Monday, July 11, 2016

Spotting The End

There comes a point in games where the players will do something so grand that it'll be hard to top. Sure, you could top it, but it'd involve starting from scratch all over again. It'd be like starting a whole new campaign, only one where the players are starting off at a very high level. These moments are important, because they're effectively end points. You want to spot them too, because you need to know before you get to that point if that is where you'll wrap things up, or if you want to push forward.

Today, I want to talk about that.

End Point Or To Be Continued
The first question to ask yourself is whether this is the end of the game, or if you want to continue. Some people may wonder why you'd want to end a game, and there are a lot of reasons. Some of the common ones are: you've gotten out of the game what you wanted to get out, you've told the story you want to tell, you want to run a different game, you need a break, or you're just done with that game.

If you want to continue the game that's fine too. However, this means you have a job to do. While you're tying up loose ends for what is going on now, you need to start seeding some ideas for what can come next. If all major personal, setting, and meta plots are resolved it might be hard to get the players involved with any enthusiasm. So figure out what you need to resolve, and what could come next.

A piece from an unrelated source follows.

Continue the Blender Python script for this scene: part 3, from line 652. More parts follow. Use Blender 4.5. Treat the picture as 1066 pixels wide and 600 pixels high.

How Do You Know It's Coming?
Hopefully seeing the end coming is obvious. Usually your game has been building to it. However, in more open or freeform games it can be hard to see.

If you're running one of those games, it tends to be a big event or NPC going down. Perhaps the PCs are taking down a king, or finally confronting a major antagonist that has been bothering them for several adventure arcs.

It could also be the opposite of something big in the PCs favor. Half or more of the group getting wiped. The world ending. The home city being wiped out. These are less satisfying ways to end a game, but they make endings just as well for the most part.

The point is, you're coming up on a major climax point. The kind of thing that would be at the end of a movie or book. That's what you're looking for.

Starting the Continuation
If you want to continue the game after this end point, keep in mind you can't just keep your foot slammed down on the gas. After the climax moment take some time to properly tie up the story. Give the group some down time. Then slowly build back up for the next adventure.

Remember, you want to peak at the climax point. That means tension goes down - perhaps way down - for a while. Give the PCs a break, a rest, and then start to build.

If you were comparing this to a movie or book think about it like going into the sequel. There's a time break, things change, the old adventure is put to rest, and then a new adventure begins.

Making The End Work
Alternatively, if you want to end the game there, you need to make sure that climax delivers. You don't want to go out on anything but your strongest note. After you do that, take time - perhaps not a whole session but that night - and tie up the loose ends. Help your players come up with satisfying epilogues for their characters. Help them tie up loose ends with plots. Help them tie up loose ends with other characters. Give the game a sense of closure. Let folks say goodbye to their characters, the world, and the game.

Most importantly, make sure it's an ending that you are satisfied with. Ending a game can feel weird, but do it right and it is an amazing experience too.